In Italia, soprattutto nella seconda parte del Rinascimento si diffuse particolarmente a Venezia e Padova la produzione di questi oggetti raffinati come piccole sculture e destinati alla committenza più abbiente. Al Riccio (1470 -1532) se ne attribuiscono numerosi esemplari arricchiti con figurine di fauni, satiri e ninfe che adornano il piccolo recipiente per l’inchiostro.
Vi erano poi calamai da viaggio, dotati di astuccio, o addirittura congeniati in maniera che l’inchiostro fosse contenuto in un’ampolla la quale, ruotando su sé stessa ne consentiva la chiusura.
L’esemplare qui fotografato, oltre all’ampolla girevole, è dotato di piedini richiudibili che sorreggono sia l’ampolla che una serie di piccoli scalmi portapenne e sulla sommità un piccolo portacandela. Egualmente molto diffusi furono anche i calamai in ceramica dipinta (Urbino, Faenza) di forme varie, sostenuti spesso da piedini, decorati a motivi di grottesche o arricchiti da rilievi plastici.

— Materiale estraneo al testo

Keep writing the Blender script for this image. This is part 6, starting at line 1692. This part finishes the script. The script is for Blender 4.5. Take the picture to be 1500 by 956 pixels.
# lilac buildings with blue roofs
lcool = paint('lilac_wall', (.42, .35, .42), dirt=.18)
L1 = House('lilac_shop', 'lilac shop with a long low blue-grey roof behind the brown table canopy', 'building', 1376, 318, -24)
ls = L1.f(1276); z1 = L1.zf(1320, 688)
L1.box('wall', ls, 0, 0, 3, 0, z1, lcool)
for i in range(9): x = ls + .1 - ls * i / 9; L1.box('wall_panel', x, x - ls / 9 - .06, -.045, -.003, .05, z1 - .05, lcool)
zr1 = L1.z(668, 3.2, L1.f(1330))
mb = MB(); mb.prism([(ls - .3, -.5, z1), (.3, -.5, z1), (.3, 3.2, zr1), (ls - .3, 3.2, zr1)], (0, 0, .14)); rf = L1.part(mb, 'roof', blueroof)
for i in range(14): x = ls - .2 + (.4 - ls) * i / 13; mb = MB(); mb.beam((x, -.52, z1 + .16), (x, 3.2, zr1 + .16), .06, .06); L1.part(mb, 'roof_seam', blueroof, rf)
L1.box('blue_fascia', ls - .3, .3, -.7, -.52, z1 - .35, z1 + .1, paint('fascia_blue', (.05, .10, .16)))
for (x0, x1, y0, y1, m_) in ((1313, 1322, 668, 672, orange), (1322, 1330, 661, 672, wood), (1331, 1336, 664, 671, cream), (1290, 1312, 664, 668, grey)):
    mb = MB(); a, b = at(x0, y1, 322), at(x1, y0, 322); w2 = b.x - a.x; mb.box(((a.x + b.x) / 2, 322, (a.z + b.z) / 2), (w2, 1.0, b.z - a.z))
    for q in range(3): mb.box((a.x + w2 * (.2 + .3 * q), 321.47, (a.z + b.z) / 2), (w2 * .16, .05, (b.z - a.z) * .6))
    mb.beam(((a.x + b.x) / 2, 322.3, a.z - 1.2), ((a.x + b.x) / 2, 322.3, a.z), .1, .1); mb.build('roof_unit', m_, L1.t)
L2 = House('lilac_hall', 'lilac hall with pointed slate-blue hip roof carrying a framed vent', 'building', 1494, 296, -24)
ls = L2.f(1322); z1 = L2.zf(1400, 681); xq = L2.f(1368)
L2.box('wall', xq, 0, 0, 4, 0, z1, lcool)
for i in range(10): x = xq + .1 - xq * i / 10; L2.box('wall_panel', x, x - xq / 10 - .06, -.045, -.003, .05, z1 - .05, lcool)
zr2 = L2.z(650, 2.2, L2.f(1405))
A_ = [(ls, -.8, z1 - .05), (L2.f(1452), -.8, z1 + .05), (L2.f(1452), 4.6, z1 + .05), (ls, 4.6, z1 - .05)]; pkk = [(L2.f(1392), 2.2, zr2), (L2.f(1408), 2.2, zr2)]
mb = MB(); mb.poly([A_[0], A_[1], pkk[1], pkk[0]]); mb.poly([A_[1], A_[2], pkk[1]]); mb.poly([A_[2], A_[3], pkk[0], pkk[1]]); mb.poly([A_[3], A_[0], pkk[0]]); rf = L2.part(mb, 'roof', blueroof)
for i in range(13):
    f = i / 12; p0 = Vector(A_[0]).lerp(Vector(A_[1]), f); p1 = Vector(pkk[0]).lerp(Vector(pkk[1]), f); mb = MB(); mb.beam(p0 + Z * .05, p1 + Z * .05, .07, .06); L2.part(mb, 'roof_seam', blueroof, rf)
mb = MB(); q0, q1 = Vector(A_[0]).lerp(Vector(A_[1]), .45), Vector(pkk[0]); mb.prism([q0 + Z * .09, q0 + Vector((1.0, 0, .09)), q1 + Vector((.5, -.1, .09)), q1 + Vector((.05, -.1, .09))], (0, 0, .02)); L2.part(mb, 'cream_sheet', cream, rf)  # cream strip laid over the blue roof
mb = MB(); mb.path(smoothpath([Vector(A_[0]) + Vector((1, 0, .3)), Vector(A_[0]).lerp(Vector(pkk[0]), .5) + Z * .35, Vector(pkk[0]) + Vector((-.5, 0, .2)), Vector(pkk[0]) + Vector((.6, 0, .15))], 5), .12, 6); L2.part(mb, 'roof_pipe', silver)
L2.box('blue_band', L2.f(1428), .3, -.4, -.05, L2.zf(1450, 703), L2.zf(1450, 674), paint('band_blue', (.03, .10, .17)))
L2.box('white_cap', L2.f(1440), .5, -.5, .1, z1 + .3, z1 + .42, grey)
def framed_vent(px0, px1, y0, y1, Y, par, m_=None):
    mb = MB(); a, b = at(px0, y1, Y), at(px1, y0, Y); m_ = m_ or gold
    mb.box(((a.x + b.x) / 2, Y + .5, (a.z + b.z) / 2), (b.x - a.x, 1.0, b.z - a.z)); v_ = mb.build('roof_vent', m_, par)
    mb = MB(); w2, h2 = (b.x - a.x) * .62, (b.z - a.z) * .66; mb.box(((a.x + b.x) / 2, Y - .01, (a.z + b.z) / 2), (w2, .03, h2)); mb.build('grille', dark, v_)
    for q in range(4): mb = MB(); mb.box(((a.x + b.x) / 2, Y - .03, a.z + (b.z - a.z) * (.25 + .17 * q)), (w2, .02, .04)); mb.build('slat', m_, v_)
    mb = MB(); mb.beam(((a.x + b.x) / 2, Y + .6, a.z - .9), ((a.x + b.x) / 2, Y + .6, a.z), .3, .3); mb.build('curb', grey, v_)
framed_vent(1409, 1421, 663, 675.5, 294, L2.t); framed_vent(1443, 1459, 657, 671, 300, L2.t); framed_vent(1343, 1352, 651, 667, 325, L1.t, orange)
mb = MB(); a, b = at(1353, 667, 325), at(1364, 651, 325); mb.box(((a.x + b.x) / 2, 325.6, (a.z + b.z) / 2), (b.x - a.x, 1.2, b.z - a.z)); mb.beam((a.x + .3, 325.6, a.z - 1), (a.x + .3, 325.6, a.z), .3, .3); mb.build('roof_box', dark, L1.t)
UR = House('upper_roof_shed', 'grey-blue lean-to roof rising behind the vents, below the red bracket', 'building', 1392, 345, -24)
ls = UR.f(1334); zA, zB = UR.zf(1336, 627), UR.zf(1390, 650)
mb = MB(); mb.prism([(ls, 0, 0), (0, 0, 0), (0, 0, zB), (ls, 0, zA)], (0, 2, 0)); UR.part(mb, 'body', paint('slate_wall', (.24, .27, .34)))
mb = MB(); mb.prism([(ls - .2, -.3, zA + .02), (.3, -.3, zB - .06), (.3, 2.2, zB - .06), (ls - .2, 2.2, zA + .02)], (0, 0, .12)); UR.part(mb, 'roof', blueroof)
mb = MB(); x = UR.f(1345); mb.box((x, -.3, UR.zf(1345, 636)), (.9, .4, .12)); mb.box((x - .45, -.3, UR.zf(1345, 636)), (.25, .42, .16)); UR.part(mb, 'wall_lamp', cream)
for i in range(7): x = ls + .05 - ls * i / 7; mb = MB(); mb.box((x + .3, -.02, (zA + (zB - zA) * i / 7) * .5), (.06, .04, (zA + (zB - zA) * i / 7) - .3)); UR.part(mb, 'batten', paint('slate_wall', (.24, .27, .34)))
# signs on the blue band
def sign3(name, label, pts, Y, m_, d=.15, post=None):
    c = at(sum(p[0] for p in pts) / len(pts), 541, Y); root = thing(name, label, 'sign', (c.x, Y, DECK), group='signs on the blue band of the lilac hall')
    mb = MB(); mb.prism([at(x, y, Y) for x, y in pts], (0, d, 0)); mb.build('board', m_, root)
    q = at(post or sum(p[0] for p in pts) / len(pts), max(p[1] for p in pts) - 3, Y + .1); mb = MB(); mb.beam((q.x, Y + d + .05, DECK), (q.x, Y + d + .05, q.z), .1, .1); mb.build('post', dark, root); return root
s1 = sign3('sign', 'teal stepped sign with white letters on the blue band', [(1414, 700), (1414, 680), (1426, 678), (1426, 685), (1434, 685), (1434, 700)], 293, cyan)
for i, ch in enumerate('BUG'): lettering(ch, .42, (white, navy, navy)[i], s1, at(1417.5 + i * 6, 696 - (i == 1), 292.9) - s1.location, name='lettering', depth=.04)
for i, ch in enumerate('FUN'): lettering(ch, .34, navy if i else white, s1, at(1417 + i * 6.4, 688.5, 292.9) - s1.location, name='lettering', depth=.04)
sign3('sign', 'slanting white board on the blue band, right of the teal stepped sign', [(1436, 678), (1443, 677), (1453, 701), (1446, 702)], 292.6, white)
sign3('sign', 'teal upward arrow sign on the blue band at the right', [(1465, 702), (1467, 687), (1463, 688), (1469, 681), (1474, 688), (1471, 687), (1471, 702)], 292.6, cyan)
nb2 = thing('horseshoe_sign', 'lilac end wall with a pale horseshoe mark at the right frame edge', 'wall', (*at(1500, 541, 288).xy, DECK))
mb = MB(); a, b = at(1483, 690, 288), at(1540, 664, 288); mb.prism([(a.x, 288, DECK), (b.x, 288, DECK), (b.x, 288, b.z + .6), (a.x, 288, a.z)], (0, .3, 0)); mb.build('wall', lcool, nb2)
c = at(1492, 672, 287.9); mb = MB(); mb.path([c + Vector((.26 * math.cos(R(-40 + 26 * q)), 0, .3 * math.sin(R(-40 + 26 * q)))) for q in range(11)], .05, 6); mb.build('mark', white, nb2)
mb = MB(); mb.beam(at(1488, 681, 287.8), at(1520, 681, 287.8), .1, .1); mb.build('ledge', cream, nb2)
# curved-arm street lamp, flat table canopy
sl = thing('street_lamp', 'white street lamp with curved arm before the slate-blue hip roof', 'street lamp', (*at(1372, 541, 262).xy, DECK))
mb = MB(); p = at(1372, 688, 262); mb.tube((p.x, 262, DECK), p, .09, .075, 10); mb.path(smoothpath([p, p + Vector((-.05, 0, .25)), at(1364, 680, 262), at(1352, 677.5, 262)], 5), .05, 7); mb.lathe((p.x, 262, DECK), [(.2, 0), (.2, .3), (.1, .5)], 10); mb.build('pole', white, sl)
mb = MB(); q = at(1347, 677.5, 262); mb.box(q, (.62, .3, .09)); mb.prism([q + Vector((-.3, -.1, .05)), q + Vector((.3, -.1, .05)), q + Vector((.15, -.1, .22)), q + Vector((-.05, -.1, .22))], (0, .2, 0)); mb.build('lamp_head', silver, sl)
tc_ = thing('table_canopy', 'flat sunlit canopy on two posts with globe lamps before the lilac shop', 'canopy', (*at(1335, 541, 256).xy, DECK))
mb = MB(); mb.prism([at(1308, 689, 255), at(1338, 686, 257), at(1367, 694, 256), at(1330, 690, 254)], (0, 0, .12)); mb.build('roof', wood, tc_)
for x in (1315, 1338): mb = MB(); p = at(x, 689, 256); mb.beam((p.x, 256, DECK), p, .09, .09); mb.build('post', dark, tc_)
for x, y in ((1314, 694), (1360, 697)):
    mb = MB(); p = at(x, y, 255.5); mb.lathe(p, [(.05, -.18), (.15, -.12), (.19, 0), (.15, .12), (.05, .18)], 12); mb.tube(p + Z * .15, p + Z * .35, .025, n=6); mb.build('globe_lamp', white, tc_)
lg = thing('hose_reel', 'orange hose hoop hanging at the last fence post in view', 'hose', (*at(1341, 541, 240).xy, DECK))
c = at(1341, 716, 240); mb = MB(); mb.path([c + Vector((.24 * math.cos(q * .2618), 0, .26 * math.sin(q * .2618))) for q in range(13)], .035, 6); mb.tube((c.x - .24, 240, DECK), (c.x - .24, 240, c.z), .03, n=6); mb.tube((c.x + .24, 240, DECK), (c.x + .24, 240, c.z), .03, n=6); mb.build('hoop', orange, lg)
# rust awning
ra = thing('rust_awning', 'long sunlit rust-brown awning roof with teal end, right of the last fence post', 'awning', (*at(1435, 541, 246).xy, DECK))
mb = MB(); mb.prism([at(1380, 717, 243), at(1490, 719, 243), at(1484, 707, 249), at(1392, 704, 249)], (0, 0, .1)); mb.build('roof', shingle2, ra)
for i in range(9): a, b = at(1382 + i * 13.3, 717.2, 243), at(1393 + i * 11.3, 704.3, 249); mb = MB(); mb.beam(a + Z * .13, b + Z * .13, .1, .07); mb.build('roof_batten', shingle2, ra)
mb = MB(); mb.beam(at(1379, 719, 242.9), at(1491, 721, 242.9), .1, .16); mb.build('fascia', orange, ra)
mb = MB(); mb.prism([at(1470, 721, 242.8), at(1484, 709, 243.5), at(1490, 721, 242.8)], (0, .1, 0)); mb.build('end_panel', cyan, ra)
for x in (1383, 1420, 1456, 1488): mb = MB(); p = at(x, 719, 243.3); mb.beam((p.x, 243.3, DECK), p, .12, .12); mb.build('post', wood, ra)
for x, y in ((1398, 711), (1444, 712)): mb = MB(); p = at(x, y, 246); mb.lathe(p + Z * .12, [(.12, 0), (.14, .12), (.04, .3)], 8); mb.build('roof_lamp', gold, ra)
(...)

Coppia di penne stilografiche vintage, collezione privata Vittorio Camerini


Fino alla prima metà del ‘800 penna e calamaio rimasero comunque oggetti inseparabili. Dal 1850 in poi, seguendo l’esempio della Francia che già da tempo aveva brevettato e messo in produzione una penna ideata dal rumeno Petrache Poenaru, la produzione di questo strumento di scrittura si diffuse ampiamente, tenendo pur sempre conto che all’epoca circa il 70% degli individui era analfabeta e quindi la scrittura era praticata, oltre che dagli uomini di cultura, da chi professionalmente redigeva atti contabili o amministrativi, come notai o avvocati, vincolati a scrivere con inchiostro nero con penne idonee allo scopo.
Divenuta negli anni ’50 il dono per neodiplomati e laureati, la penna stilografica resta anche oggi un omaggio legato allo spirito della cultura e un auspicio di successo professionale.
Al di là della propria funzione, questo “ingegno scrittorio” è divenuto oggetto di culto, prodotto in esemplari numerati dai marchi più esclusivi, prezioso quanto un gioiello.